E se vos disser que este tipo, que de certo acharão como um ser repugnante, é um agente da autoridade de Edimburgo, graduado e que até goza do estatuto de excelente pessoa em toda a comunidade, inclusive até entre os colegas?
Lindo, não é?
Pois bem, "Lixo" é o livro mais hilariante que já li e, ao mesmo tempo, um dos livros mais repugnantes, sobretudo por causa de seu personagem principal: O sargento Detective Bruce Robertson.
Irvine Welsh nasceu em Edimburgo, Escócia, em 1961. Autor de pequenos textos que foram sendo declinados por algumas editoras, vê o seu nome catapultado para a fama quando em 1994 consegue publicar o seu primeiro livro: "Trainspotting" que, e como muitos conhecem, narrava as aventuras e principalmente as desventuras de um grupo de amigos que estavam enterrados na droga.
É este o livro que torna então conhecido Welsh, a crítica louvou-lhe a forma irónica e mordaz da sua escrita, sem medos ele denunciava o submundo de Edimburgo, submundo esse, aliás, tão semelhante a tantos outros.
O seu segundo livro, "Ectasy", escrito em 1995, é um conjunto de 3 contos que se vão interligar no fim, no entanto e neste caso, Welsh assume um estilo mais duro, mais sádico e mais radical. Os contos são extremamente violentos, nojentos mesmo, e a sensação que fica é que Welsh terá ficado deslumbrado com o enorme sucesso de "Trainspotting", correndo mesmo o risco de ficar conhecido apenas por esse livro.
Até que em 1998, Irvine Welsh dá a conhecer este "Lixo", livro que, segundo a minha opinião e já li todos os livros dele, é o melhor. A escrita é fluida, parece ser um daqueles livros que nascem num momento de verdadeira inspiração. A história é mordaz, irónica, sádica e constitui uma autêntica pedrada no sistema policial escocês, pois na pele de Bruce Robertson, Welsh caracteriza, não só a sua ideia do polícia escocês, como também de todo o sistema.
Ele então desenha-nos um polícia com todos aqueles defeitos que descrevi no início, um polícia que despreza tudo e todos, negligente com o serviço e até consigo próprio, um homem que não tem qualquer respeito por ninguém.

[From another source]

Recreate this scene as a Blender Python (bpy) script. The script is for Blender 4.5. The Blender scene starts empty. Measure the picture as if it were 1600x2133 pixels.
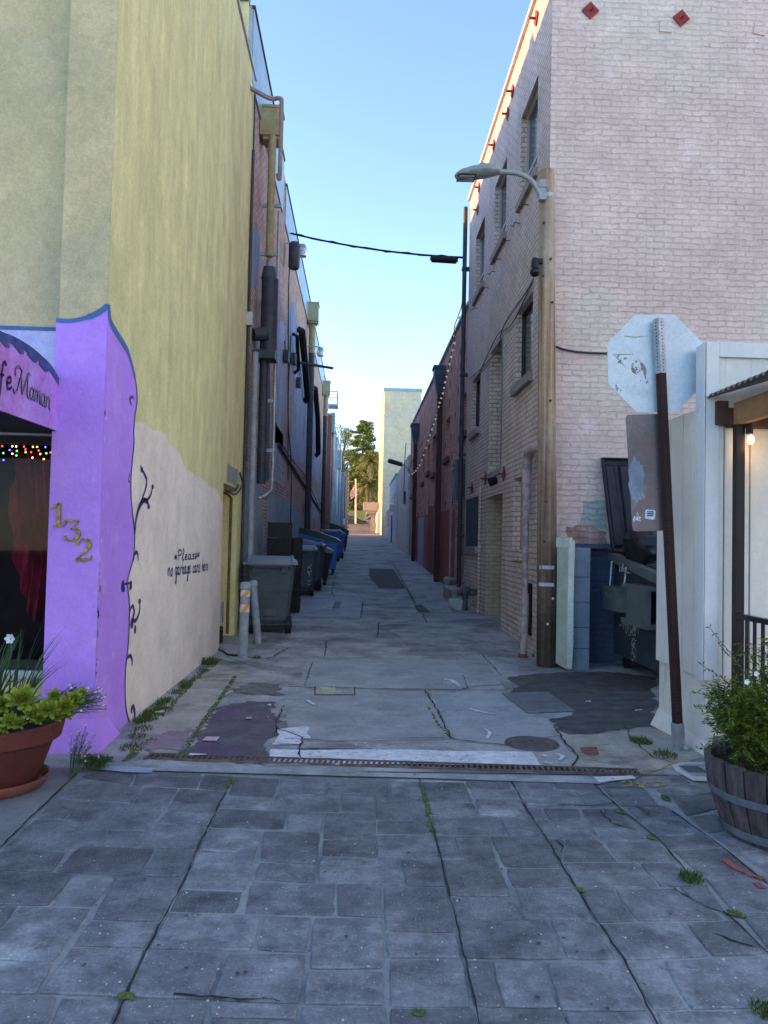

Bruce Robertson é esse homem. Importunado por uma grande e feliz lombriga, que até nos contempla com pensamentos profundos, Bruce está preocupado com uma promoção que, aparentemente, se destina a ele. No entanto há a hipótese de ser um outro colega, então, nada melhor que lançar maldosos boatos desse colega.
Entretanto, que chatice, sucede um assassinato de um negro, em condições extremamente violenta e sádica, que vai levar com que Bruce tenha, se calhar, de adiar as suas mini férias que já havia marcado para a época natalícia, umas férias de arromba em Amesterdão, cheias de álcool, drogas e sexo.
Que se lixe o gajo assassinado, e lá vai o nosso amigo Bruce, acompanhado de um amigalhaço tótó, para Amesterdão, para uma semana de completa depravação. Todo o livro é irónico e divertido, mas nessa semana, Bruce mostra o quanto asqueroso é pois tudo faz para lixar o amigo: desde roubar-lhe dinheiro e depois emprestar-lhe esse dinheiro; parte-lhe os óculos; faz telefonemas obscenos para a mulher deste; enfim, um animal.
E entretanto quando regressa, já saciado de drogas e semi saciado de sexo...
E não conto mais!
Este é o melhor livro de Welsh, aquele onde ele exprime todo o seu especial talento.
Digo especial porque consegue colocar num só personagem todas as más facetas que um ser humano pode ter, construindo contudo, uma forma de agir que desencadeia em nós toda uma simpatia pelo personagem. Para além disso, é exímio na forma mordaz e irónica como descreve as situações e como vai narrando a história, sempre na primeira pessoa. Sente-se que a história está totalmente controlada, é coerente, tem um princípio, meio e fim, que se encaixam na perfeição.
O personagem Bruce Robertson é repugnante, desafia a própria vida, é malicioso e inteligente, maníaco pelo sexo, drogas e rock-and-roll e, sobretudo, tem imensa piada. Um homem que espelha em si próprio todos os males das sociedades contemporâneas.
Aconselho todos os livros de Irvine Welsh, sobretudo este "lixo" e "Porno" que, muitos desconhecem, é a continuação, dez anos depois, de "Trainspotting".
Penso que este livro não deverá ser muito do agrado das senhoras, dada a forma como Bruce as trata e o modo como ele as vê, mas e apartando-se disso, penso que Welsh é um dos melhores escritores da actualidade.